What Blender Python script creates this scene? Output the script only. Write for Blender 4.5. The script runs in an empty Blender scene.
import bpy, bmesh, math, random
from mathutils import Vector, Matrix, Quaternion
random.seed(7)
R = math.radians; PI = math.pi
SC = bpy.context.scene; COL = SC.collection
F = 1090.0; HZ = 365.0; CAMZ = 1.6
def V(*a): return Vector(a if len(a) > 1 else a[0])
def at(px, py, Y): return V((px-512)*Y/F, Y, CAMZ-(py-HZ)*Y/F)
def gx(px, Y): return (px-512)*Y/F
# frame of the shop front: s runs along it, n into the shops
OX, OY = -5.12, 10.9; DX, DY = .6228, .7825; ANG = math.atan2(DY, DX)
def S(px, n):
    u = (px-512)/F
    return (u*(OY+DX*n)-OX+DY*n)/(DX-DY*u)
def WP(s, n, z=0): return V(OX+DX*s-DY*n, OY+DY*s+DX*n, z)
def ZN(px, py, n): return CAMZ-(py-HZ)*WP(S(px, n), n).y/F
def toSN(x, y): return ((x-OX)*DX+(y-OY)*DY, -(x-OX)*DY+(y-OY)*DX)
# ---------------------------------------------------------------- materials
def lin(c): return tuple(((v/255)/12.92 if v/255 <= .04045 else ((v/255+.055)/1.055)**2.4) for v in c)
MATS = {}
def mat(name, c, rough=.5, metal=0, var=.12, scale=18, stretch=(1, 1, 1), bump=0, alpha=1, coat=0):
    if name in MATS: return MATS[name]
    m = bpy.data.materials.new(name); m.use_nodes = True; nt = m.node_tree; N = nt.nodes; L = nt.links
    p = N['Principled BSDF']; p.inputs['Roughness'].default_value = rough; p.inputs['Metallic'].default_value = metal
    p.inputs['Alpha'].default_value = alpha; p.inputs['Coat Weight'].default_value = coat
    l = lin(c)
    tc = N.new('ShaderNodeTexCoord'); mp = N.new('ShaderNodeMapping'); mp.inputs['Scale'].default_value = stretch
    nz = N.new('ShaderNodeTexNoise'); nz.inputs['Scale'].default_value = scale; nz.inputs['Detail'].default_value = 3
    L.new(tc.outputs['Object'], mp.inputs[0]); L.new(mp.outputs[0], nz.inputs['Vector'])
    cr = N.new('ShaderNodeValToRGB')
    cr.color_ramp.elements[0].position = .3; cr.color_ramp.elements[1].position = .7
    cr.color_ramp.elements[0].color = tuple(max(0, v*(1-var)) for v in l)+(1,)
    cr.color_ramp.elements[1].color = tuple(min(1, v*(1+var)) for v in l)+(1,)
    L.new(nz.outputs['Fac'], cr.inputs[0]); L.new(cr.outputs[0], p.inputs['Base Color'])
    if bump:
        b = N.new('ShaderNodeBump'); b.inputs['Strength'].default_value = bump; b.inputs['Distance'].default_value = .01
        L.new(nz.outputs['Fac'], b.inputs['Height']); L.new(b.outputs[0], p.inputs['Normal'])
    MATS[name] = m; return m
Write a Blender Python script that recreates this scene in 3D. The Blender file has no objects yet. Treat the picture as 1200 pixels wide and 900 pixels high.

◇ ◇ ◇ ◇ ◇ ◇ ◇

> _GOAL_:
Extract every line above exactly as it stands.

> _ANSWER FOR THIS EXERCISE_:
What Blender Python script creates this scene? Output the script only. Write for Blender 4.5. The script runs in an empty Blender scene.
import bpy, bmesh, math, random
from mathutils import Vector, Matrix, Quaternion
random.seed(7)
R = math.radians; PI = math.pi
SC = bpy.context.scene; COL = SC.collection
F = 1090.0; HZ = 365.0; CAMZ = 1.6
def V(*a): return Vector(a if len(a) > 1 else a[0])
def at(px, py, Y): return V((px-512)*Y/F, Y, CAMZ-(py-HZ)*Y/F)
def gx(px, Y): return (px-512)*Y/F
# frame of the shop front: s runs along it, n into the shops
OX, OY = -5.12, 10.9; DX, DY = .6228, .7825; ANG = math.atan2(DY, DX)
def S(px, n):
    u = (px-512)/F
    return (u*(OY+DX*n)-OX+DY*n)/(DX-DY*u)
def WP(s, n, z=0): return V(OX+DX*s-DY*n, OY+DY*s+DX*n, z)
def ZN(px, py, n): return CAMZ-(py-HZ)*WP(S(px, n), n).y/F
def toSN(x, y): return ((x-OX)*DX+(y-OY)*DY, -(x-OX)*DY+(y-OY)*DX)
# ---------------------------------------------------------------- materials
def lin(c): return tuple(((v/255)/12.92 if v/255 <= .04045 else ((v/255+.055)/1.055)**2.4) for v in c)
MATS = {}
def mat(name, c, rough=.5, metal=0, var=.12, scale=18, stretch=(1, 1, 1), bump=0, alpha=1, coat=0):
    if name in MATS: return MATS[name]
    m = bpy.data.materials.new(name); m.use_nodes = True; nt = m.node_tree; N = nt.nodes; L = nt.links
    p = N['Principled BSDF']; p.inputs['Roughness'].default_value = rough; p.inputs['Metallic'].default_value = metal
    p.inputs['Alpha'].default_value = alpha; p.inputs['Coat Weight'].default_value = coat
    l = lin(c)
    tc = N.new('ShaderNodeTexCoord'); mp = N.new('ShaderNodeMapping'); mp.inputs['Scale'].default_value = stretch
    nz = N.new('ShaderNodeTexNoise'); nz.inputs['Scale'].default_value = scale; nz.inputs['Detail'].default_value = 3
    L.new(tc.outputs['Object'], mp.inputs[0]); L.new(mp.outputs[0], nz.inputs['Vector'])
    cr = N.new('ShaderNodeValToRGB')
    cr.color_ramp.elements[0].position = .3; cr.color_ramp.elements[1].position = .7
    cr.color_ramp.elements[0].color = tuple(max(0, v*(1-var)) for v in l)+(1,)
    cr.color_ramp.elements[1].color = tuple(min(1, v*(1+var)) for v in l)+(1,)
    L.new(nz.outputs['Fac'], cr.inputs[0]); L.new(cr.outputs[0], p.inputs['Base Color'])
    if bump:
        b = N.new('ShaderNodeBump'); b.inputs['Strength'].default_value = bump; b.inputs['Distance'].default_value = .01
        L.new(nz.outputs['Fac'], b.inputs['Height']); L.new(b.outputs[0], p.inputs['Normal'])
    MATS[name] = m; return m
Write a Blender Python script that recreates this scene in 3D. The Blender file has no objects yet. Treat the picture as 1200 pixels wide and 900 pixels high.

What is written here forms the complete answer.